**ENTRIES:**
## begin

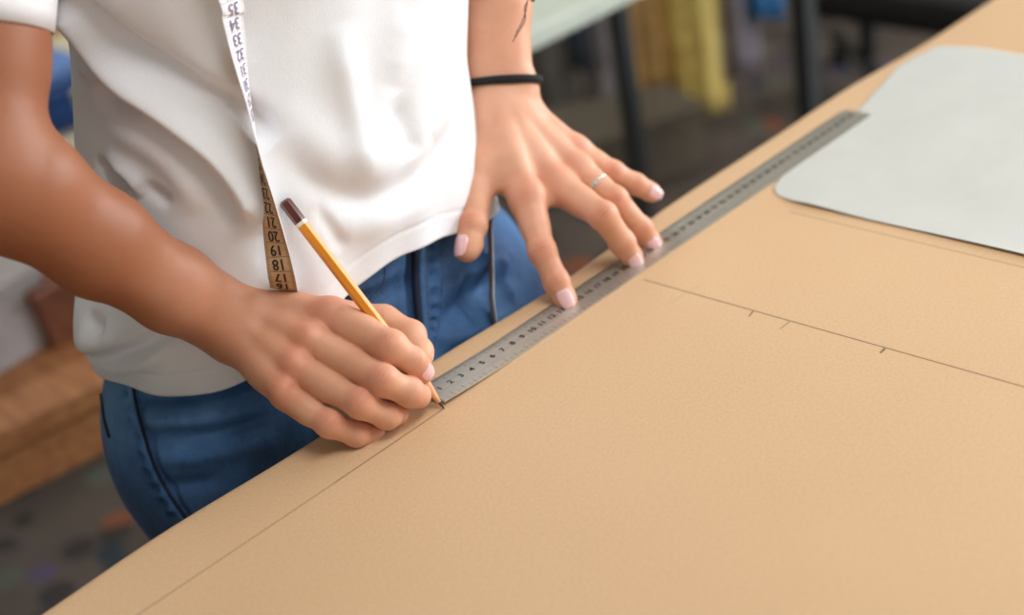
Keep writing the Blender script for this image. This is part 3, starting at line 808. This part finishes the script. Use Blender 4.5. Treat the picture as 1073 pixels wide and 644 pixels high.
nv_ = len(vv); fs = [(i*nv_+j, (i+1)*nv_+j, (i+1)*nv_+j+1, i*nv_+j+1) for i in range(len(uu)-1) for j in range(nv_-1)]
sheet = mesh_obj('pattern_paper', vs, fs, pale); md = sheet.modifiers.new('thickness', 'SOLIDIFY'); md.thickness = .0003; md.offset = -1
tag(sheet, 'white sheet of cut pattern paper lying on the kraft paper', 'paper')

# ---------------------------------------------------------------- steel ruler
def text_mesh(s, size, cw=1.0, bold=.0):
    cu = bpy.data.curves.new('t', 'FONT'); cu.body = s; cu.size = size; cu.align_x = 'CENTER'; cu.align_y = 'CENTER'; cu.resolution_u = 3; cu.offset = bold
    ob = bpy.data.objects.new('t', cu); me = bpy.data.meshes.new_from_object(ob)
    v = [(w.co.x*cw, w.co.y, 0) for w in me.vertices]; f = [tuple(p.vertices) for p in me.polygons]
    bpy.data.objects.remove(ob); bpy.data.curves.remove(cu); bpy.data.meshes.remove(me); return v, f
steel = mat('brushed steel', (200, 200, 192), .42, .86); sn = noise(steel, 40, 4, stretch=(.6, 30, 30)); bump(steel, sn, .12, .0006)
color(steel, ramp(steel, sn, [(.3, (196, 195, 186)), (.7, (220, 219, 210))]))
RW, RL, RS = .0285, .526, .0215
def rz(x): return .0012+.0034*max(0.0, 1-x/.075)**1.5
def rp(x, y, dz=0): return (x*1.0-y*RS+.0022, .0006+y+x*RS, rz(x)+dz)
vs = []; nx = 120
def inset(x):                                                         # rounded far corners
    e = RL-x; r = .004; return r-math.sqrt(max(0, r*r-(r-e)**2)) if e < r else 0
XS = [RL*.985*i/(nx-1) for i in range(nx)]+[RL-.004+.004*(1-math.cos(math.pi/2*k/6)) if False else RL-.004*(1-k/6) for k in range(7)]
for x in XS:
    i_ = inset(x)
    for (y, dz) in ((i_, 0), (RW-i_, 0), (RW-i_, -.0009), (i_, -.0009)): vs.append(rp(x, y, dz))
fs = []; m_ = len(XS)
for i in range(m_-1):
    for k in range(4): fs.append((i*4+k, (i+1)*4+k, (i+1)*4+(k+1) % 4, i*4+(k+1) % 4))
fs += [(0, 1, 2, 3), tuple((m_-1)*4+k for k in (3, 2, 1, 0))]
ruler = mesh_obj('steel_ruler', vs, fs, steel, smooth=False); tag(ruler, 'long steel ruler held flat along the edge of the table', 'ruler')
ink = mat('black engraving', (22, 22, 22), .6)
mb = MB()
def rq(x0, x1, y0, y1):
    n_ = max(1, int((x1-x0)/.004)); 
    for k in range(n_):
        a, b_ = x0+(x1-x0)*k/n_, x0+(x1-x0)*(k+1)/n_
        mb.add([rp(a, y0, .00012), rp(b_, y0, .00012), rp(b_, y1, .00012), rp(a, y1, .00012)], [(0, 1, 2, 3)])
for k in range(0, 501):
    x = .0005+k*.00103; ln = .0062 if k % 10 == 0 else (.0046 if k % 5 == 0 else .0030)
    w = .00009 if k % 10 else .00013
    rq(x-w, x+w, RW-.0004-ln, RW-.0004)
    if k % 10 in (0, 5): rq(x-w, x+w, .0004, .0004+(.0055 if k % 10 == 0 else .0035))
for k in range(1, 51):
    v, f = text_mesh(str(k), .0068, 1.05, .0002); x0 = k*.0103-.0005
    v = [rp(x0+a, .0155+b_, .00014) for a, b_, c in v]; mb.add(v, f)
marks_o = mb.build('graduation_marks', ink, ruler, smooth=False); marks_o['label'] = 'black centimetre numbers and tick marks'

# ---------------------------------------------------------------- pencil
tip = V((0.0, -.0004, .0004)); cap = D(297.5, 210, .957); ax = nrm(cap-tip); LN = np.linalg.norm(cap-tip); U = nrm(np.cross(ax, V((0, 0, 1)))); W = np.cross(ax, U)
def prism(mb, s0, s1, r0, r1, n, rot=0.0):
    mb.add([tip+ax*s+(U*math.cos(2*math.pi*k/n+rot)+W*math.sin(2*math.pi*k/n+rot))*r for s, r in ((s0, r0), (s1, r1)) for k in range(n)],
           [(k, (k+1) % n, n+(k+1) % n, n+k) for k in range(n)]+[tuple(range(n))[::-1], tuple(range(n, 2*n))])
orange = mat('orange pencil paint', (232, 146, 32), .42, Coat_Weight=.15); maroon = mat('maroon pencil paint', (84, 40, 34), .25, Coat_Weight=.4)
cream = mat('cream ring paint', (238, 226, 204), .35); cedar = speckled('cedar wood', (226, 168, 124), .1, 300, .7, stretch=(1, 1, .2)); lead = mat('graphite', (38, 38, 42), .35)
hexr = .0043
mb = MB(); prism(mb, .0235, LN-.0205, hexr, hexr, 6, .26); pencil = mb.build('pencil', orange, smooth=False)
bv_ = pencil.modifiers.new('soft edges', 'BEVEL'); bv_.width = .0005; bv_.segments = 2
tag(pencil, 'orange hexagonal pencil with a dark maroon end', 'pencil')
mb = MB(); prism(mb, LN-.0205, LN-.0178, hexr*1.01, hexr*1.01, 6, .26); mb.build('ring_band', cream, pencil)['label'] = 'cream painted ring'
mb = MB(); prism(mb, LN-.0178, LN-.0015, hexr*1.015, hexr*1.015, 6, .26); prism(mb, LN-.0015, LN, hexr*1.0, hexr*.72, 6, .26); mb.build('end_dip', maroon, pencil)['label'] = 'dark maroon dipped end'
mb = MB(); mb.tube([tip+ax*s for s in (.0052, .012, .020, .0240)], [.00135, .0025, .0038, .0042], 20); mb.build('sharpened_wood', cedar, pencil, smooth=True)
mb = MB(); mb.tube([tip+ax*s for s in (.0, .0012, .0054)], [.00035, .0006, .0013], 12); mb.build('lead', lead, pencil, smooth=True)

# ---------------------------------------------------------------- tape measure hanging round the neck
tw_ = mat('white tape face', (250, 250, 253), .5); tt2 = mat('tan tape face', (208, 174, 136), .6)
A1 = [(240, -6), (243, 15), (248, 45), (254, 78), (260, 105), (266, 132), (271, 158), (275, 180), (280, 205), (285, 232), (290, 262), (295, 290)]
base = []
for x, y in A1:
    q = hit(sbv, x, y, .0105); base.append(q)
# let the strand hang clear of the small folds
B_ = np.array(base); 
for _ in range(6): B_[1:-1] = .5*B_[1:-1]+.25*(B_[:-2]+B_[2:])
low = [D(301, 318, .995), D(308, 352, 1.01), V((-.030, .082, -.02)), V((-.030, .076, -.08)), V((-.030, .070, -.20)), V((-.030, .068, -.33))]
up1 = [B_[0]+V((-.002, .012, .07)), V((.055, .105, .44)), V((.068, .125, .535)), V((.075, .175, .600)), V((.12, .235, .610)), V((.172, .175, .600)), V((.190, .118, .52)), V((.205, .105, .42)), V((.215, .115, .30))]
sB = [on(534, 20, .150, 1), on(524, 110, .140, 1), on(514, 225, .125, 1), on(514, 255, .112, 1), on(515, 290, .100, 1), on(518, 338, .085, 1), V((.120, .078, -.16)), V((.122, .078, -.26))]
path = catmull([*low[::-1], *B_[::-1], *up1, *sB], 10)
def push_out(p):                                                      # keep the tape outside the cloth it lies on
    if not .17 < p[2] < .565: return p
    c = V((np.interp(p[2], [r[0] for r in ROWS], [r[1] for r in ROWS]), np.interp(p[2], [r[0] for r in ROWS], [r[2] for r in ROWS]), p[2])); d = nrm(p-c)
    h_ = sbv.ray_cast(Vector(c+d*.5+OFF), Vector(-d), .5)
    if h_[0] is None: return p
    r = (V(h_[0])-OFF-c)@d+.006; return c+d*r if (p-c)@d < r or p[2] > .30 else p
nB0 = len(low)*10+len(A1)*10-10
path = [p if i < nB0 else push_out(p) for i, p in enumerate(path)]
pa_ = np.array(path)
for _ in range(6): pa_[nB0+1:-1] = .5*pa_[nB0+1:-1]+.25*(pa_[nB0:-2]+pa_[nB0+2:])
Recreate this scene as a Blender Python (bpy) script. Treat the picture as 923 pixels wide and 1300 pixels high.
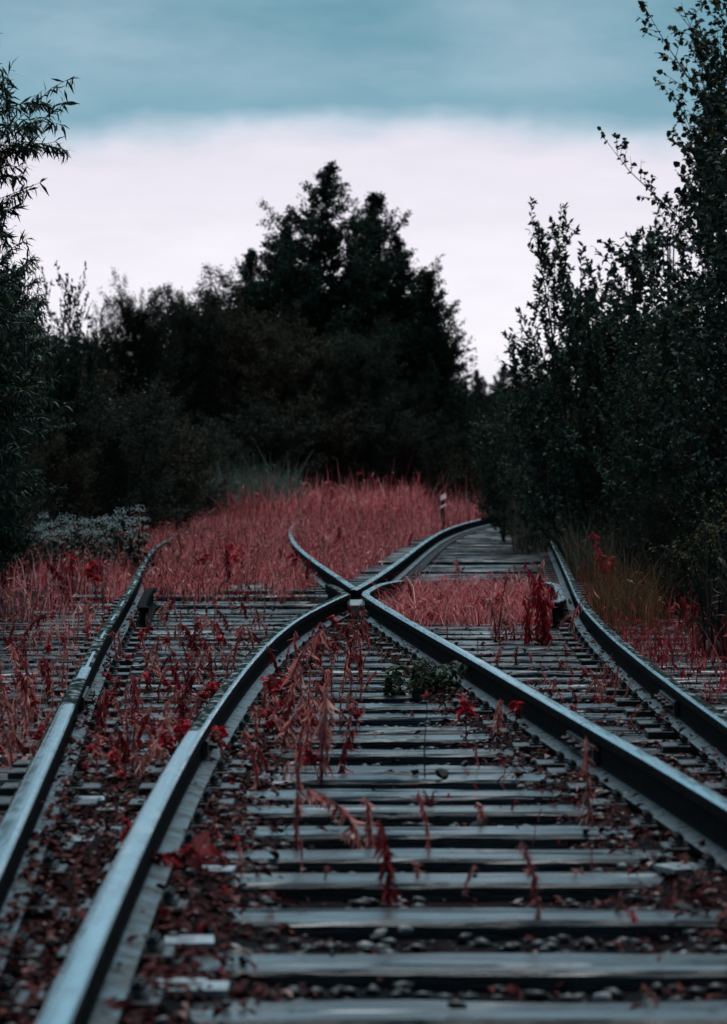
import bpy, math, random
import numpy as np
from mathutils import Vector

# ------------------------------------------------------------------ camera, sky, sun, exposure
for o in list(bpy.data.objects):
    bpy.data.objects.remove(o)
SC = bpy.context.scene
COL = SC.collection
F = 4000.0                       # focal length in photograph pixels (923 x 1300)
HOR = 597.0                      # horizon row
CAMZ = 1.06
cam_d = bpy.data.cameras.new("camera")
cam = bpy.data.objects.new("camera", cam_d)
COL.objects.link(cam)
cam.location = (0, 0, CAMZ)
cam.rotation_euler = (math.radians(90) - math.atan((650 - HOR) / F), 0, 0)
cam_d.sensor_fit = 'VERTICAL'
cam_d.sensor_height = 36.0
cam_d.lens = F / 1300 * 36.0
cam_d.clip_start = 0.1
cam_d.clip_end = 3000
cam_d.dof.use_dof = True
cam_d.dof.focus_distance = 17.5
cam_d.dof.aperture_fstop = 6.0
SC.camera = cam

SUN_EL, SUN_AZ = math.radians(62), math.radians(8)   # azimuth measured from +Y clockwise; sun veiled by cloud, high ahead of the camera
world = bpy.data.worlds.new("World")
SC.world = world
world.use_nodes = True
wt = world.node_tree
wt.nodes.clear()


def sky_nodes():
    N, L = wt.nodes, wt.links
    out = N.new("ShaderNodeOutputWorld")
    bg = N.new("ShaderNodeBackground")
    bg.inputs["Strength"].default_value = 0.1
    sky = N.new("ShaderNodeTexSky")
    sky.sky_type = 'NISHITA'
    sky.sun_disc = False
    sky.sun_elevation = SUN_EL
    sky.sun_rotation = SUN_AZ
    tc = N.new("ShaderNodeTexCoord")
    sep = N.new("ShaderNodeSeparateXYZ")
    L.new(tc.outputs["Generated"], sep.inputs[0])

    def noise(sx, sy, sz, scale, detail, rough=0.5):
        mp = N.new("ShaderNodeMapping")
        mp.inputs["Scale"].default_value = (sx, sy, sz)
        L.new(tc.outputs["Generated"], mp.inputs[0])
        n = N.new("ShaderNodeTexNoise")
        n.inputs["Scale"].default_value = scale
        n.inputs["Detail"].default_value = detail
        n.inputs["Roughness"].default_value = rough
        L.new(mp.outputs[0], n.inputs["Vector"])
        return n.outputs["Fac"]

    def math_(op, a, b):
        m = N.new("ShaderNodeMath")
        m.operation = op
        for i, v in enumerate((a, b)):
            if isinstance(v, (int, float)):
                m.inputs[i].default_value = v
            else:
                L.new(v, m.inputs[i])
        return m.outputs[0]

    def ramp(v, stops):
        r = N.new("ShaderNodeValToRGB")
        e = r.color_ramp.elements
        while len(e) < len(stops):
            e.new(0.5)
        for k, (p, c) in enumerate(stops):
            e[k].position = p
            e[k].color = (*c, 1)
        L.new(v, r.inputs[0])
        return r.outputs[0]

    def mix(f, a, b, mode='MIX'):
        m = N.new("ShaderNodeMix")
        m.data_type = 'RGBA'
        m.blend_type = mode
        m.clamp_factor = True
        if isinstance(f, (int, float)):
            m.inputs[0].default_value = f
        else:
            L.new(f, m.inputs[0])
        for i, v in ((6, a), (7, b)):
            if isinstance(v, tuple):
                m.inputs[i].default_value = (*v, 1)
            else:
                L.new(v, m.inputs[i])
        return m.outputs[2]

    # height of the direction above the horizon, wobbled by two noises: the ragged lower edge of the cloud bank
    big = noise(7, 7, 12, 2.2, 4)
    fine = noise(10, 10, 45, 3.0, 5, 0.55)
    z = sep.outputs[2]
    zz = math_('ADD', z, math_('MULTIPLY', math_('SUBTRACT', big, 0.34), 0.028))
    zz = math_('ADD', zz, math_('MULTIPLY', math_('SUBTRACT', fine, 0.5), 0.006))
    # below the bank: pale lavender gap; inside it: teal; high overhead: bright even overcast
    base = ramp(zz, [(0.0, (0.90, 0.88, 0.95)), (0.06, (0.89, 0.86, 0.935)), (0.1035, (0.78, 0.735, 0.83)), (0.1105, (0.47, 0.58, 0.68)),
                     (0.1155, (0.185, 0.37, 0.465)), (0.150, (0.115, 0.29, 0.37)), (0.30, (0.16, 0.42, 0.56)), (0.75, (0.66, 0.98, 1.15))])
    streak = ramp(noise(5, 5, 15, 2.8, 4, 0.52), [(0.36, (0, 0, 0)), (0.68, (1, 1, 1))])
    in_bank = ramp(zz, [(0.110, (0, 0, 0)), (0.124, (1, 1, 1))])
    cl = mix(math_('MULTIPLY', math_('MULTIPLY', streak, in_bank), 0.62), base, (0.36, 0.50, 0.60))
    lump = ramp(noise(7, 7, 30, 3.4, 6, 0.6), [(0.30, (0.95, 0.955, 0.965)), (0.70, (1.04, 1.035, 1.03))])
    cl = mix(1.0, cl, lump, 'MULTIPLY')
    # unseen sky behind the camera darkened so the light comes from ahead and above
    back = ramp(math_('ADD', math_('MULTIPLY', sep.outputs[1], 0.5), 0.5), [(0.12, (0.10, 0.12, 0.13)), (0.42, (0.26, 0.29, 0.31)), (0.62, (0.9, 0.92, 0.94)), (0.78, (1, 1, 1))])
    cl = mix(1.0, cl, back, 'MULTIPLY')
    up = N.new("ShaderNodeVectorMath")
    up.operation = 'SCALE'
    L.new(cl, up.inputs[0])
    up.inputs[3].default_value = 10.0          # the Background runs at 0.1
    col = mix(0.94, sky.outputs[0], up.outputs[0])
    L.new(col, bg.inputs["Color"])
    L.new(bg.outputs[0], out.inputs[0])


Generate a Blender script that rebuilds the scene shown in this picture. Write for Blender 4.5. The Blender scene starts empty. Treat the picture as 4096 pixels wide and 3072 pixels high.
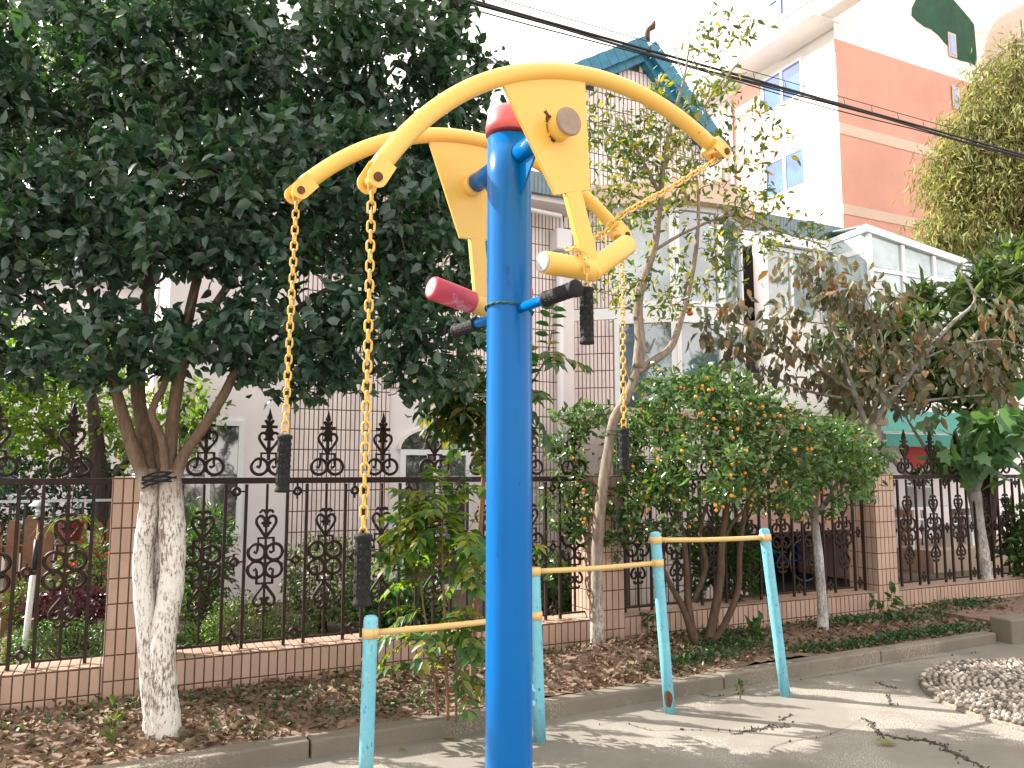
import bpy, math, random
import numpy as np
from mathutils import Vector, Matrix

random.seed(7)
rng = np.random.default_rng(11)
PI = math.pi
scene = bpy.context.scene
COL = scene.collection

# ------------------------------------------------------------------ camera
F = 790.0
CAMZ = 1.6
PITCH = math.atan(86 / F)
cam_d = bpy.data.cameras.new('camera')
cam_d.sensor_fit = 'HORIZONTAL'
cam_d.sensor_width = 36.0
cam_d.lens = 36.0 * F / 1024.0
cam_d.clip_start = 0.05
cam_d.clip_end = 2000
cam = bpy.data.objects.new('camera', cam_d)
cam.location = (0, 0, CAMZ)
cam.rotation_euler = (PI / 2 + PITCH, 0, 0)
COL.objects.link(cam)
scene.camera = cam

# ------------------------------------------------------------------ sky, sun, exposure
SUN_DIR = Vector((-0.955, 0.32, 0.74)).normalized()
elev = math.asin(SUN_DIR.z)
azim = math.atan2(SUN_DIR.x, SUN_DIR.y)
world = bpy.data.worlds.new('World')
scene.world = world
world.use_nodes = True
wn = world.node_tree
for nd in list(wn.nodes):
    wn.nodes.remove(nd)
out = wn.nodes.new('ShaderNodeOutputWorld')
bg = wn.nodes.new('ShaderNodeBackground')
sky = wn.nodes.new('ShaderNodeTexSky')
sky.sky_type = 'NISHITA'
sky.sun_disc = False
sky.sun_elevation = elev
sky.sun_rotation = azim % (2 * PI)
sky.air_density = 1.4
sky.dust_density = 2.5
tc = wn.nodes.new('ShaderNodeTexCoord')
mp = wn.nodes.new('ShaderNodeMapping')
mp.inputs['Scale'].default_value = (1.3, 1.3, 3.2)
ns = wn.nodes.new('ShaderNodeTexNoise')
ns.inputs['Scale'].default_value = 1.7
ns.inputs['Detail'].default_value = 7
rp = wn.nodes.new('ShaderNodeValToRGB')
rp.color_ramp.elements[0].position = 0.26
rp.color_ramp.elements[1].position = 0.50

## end

Leave out the pictures. Transcribe only the lines above, from the first through the one that contains "tag(sheet, 'white sheet".

**OUTPUT BELOW:**
Keep writing the Blender script for this image. This is part 3, starting at line 808. This part finishes the script. Use Blender 4.5. Treat the picture as 1073 pixels wide and 644 pixels high.
nv_ = len(vv); fs = [(i*nv_+j, (i+1)*nv_+j, (i+1)*nv_+j+1, i*nv_+j+1) for i in range(len(uu)-1) for j in range(nv_-1)]
sheet = mesh_obj('pattern_paper', vs, fs, pale); md = sheet.modifiers.new('thickness', 'SOLIDIFY'); md.thickness = .0003; md.offset = -1
tag(sheet, 'white sheet of cut pattern paper lying on the kraft paper', 'paper')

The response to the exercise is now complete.